The British Columbia and federal governments disagreed Tuesday on the exact definition of polygamy, with the province suggesting the law against multiple marriage doesn't apply to women with more than one husband and Ottawa insisting that it does.

The two levels of government each brushed aside the discrepancy, suggesting it makes little difference in assessing whether the law violates the religious freedoms of the polygamous community in Bountiful, B.C.

But the inconsistency demonstrates the delicate task before the court as it spends the next two months considering whether it's constitutional to prohibit polygamy. The unsuccessful prosecution of two leaders in Bountiful last year prompted the province to ask for the court's opinion.

Craig Jones, the lawyer for the B.C. government, argued the law was only ever meant to target men with multiple wives, the most common form of polygamy known as polygany.

All of the problems associated with polygamy -- including child brides and the discrimination of women -- are the direct result of allowing men to marry multiple women, said Jones.

"It was clear what behaviour they (Parliament) wanted to address," he said. "All of the harms we are going to be demonstrating are specific to polygany."

Jones said instances of women with multiple husbands, known as polyandry, are incredibly rare.
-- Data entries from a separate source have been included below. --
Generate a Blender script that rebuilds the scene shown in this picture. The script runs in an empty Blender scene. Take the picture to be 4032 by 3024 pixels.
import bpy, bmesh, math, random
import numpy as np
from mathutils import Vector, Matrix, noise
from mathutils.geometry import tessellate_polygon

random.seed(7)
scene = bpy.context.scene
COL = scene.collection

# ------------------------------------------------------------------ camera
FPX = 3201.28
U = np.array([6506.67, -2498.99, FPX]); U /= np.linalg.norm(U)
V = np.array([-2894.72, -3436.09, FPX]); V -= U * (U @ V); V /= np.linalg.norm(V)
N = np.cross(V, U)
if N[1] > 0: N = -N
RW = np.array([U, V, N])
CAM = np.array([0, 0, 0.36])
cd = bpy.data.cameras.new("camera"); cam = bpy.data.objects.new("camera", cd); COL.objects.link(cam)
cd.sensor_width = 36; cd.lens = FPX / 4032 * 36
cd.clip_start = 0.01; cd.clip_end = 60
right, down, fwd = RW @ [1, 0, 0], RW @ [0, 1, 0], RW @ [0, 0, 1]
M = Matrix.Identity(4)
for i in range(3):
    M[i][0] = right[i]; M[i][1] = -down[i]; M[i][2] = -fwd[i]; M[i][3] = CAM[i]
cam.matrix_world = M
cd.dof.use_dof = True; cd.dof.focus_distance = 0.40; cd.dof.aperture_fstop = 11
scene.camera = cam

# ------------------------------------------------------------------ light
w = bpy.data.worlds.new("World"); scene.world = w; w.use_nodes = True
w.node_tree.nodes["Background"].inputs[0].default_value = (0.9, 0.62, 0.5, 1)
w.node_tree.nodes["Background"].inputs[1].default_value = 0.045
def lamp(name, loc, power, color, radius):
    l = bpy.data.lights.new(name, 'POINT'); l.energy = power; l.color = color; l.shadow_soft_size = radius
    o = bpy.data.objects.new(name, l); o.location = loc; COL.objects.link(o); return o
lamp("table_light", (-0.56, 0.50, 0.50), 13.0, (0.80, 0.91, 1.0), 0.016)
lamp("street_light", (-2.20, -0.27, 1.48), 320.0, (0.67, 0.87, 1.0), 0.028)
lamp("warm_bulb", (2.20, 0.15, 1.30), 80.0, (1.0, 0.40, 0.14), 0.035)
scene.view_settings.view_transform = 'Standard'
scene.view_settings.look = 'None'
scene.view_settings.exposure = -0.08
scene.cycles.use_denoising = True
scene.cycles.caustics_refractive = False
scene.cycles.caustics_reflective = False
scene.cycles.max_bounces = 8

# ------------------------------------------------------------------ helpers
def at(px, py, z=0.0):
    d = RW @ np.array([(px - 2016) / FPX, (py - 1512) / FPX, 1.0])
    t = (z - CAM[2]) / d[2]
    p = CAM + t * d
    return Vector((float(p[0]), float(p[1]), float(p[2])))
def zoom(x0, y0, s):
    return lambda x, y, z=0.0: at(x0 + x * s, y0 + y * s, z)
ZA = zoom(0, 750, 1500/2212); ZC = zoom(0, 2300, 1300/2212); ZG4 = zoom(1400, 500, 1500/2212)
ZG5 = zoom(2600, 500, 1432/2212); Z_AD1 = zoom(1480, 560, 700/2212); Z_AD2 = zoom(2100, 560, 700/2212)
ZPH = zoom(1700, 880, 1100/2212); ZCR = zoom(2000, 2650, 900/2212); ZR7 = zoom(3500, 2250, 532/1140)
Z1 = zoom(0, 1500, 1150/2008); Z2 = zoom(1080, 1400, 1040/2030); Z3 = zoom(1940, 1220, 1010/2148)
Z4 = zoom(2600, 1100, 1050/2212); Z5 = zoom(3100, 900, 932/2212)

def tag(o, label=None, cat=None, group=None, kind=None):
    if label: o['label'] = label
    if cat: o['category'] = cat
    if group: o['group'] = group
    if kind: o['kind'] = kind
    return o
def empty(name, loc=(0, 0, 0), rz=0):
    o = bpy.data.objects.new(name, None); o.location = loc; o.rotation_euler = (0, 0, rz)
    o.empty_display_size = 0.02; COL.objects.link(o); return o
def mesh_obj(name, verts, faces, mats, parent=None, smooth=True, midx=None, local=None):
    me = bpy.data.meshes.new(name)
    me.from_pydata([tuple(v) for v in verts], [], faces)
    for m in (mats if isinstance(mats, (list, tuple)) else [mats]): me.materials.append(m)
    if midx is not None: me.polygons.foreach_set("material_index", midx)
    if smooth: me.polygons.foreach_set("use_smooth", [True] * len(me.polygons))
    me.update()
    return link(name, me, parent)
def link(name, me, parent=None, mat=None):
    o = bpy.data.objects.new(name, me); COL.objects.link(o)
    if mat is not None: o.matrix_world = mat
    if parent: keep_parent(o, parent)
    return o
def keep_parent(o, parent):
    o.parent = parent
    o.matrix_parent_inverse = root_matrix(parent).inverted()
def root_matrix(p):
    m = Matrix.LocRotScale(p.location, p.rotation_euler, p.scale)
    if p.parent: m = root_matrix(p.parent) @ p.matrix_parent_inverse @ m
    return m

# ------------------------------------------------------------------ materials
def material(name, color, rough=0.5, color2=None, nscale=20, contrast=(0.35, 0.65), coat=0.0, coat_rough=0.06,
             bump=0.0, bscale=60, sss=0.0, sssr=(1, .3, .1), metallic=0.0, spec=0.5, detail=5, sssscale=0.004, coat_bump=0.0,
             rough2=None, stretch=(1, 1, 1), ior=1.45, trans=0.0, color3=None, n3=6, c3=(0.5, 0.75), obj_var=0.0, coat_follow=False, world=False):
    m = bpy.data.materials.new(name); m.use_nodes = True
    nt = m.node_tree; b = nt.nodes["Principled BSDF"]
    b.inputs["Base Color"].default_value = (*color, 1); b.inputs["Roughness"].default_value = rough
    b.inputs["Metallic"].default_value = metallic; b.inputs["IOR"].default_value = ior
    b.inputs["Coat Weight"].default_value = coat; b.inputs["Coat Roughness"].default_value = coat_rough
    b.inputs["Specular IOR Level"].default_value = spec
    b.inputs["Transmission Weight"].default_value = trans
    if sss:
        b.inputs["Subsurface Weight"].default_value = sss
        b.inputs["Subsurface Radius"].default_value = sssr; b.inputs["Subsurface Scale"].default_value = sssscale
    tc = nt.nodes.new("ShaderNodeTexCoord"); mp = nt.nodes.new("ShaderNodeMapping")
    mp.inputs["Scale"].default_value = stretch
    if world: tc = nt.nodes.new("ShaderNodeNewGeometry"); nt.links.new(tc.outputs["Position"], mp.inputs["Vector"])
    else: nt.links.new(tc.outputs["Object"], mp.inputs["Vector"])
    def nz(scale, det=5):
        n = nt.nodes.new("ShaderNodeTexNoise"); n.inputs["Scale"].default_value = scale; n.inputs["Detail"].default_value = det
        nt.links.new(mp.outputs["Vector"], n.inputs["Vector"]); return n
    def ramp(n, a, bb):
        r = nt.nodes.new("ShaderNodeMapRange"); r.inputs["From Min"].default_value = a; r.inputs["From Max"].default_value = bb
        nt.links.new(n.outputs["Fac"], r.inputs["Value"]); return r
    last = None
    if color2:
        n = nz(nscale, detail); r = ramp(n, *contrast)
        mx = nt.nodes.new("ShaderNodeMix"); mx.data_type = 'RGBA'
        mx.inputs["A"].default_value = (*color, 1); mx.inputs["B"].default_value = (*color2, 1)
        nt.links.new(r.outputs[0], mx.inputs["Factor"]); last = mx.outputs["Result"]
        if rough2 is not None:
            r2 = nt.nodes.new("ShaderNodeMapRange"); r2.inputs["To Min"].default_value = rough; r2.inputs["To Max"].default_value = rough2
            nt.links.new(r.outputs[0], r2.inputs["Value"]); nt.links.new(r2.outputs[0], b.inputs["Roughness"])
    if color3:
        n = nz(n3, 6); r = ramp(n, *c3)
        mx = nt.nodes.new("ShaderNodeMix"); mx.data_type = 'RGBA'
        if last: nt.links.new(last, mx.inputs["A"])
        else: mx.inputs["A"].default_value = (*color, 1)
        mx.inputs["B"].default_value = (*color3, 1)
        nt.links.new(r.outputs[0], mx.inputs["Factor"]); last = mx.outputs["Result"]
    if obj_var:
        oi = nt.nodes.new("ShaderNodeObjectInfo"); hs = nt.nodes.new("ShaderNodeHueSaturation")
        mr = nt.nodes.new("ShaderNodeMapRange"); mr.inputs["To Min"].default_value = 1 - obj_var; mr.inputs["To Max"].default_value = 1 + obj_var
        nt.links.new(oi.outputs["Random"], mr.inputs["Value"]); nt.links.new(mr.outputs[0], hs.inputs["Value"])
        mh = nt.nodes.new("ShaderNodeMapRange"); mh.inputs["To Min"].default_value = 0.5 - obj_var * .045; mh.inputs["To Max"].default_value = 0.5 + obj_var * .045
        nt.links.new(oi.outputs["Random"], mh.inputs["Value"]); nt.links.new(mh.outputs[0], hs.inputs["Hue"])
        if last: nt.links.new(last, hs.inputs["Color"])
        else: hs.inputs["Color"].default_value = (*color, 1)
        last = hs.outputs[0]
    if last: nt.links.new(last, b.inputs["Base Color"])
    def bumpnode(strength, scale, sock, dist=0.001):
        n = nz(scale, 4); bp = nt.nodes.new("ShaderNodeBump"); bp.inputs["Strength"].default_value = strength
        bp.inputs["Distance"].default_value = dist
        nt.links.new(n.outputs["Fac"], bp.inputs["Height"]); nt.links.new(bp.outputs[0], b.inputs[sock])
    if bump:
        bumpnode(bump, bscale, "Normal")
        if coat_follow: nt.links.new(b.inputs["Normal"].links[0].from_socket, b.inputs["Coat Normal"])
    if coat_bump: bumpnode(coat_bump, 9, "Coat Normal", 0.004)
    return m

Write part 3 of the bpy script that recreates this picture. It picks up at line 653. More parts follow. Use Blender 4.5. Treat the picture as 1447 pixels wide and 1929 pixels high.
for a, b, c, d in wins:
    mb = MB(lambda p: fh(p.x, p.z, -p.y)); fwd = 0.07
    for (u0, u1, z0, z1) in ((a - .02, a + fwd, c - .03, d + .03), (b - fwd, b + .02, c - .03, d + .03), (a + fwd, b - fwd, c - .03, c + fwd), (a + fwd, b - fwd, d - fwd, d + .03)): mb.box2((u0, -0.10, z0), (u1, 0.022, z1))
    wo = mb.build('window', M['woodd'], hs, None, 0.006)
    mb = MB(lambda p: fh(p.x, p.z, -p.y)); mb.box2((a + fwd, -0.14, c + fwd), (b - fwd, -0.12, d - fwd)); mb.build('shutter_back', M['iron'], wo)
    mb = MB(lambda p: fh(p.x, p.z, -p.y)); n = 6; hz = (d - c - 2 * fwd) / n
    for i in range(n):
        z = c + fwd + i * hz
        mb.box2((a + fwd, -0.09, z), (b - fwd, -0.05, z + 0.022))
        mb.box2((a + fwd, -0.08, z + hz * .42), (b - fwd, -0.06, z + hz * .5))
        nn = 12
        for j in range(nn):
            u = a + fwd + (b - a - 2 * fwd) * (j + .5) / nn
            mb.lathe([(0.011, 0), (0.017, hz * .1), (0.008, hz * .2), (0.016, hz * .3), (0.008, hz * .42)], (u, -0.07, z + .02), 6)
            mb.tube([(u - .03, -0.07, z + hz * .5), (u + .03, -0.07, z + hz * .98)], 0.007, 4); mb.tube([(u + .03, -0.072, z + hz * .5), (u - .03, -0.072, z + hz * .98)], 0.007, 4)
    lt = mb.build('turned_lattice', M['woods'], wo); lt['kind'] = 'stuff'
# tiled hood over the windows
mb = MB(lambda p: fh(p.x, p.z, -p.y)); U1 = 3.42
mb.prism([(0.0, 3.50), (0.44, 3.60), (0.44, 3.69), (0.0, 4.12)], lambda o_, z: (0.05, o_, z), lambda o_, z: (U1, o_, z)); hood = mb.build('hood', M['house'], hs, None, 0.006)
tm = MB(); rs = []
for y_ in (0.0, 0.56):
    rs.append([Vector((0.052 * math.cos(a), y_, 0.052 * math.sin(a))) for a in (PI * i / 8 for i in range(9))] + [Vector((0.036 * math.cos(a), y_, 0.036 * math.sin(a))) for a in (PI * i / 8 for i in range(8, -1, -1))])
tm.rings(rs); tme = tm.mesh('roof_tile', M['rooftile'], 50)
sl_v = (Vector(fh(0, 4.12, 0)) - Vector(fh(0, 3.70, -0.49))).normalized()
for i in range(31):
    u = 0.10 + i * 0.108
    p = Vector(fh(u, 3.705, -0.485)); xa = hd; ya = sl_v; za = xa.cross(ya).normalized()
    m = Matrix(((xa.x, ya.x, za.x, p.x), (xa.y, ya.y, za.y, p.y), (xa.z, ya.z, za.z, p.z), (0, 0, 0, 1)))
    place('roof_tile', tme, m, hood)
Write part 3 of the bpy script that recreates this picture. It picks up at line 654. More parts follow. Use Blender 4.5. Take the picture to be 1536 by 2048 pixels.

And he said neither polyandry nor same-sex, multi-partner relationships bring about the same harms to the people involved and to society as a whole as polygany.

"It is arguable that Parliament could not criminalize polyandry and same-sex, multi-partner conjugality even if it wished to," said Jones.

"Polyandry does carry some risk of harms that might be associated with it, but evidence for these is speculative and weak. ... The fact is that the overwhelming majority of polygamy in practice is traditional, usually religious, patriarchal polygany."

He added that when Parliament brought in the polygamy laws in 1890, the government of the day was clearly concerned about multiple wives in some cultures -- namely Mormons, Muslims and First Nations.

Jones made the point as he rejected a criticism made by some opponents of the law: that the crime of polygamy sweeps in relationships that aren't harmful.

The federal government's lawyer agreed the law was primarily intended to target men with multiple wives, as in Bountiful, but she rejected the suggestion the law only covers that scenario.

"We do not say that polygamy should be read as exclusively polygany," said Deborah Strachan. "However, we certainly concede that the concern of the legislators and the purpose of this provision had to do with the harms associated with polygany."

Critics of the law plan to point to that discrepancy as proof the Criminal Code section banning multiple marriages is vague and overly broad.

But Strachan argued the disagreement is largely insignificant.

"What the court has is a different approach to interpretation," she said. "When the respective interpretations are analysed, I expect the court will find that they both cover essentially the same conduct."

The provincial government's lawyer also defended the law against complaints that it infringes on religious freedoms or was originally intended to persecute Mormons and impose Christian values onto society.

Jones said Parliament was interested in protecting society from the harms associated with polygamy, which he said are the inevitable result in a society that allows men to marry multiple wives.

"If it were simple prudishness motivating the ban, then why should it not include orgies, which would have been no less an affront to Victorian sensibilities?" said Jones.

"In the attorney's view, it is because there are harms associated with polygamous marriage that simply do not arise from non-conjugal, multi-partner sex. It is the conjugality . . . that is the heart of the problem."

The constitutional reference case is scheduled to last until the end of January, hearing evidence from more than 30 witnesses including academics, current and former residents of Bountiful, and people living in multi-partner relationships outside of a religion.

The results aren't technically binding, but experts have said other courts would certainly look to the decision for guidance and the case is expected to ultimately end up before the Supreme Court of Canada.

There are also about a dozen interveners, including religious groups, women's rights organizations and civil liberties advocates.

Oler, who leads a faction within Bountiful connected to the U.S.-based Fundamentalist Church of Jesus Christ of Latter Day Saints, or FLDS, is also an intervener, while Blackmore and his congregation are boycotting the hearings.

The mainstream Mormon church renounced polygamy about a century ago.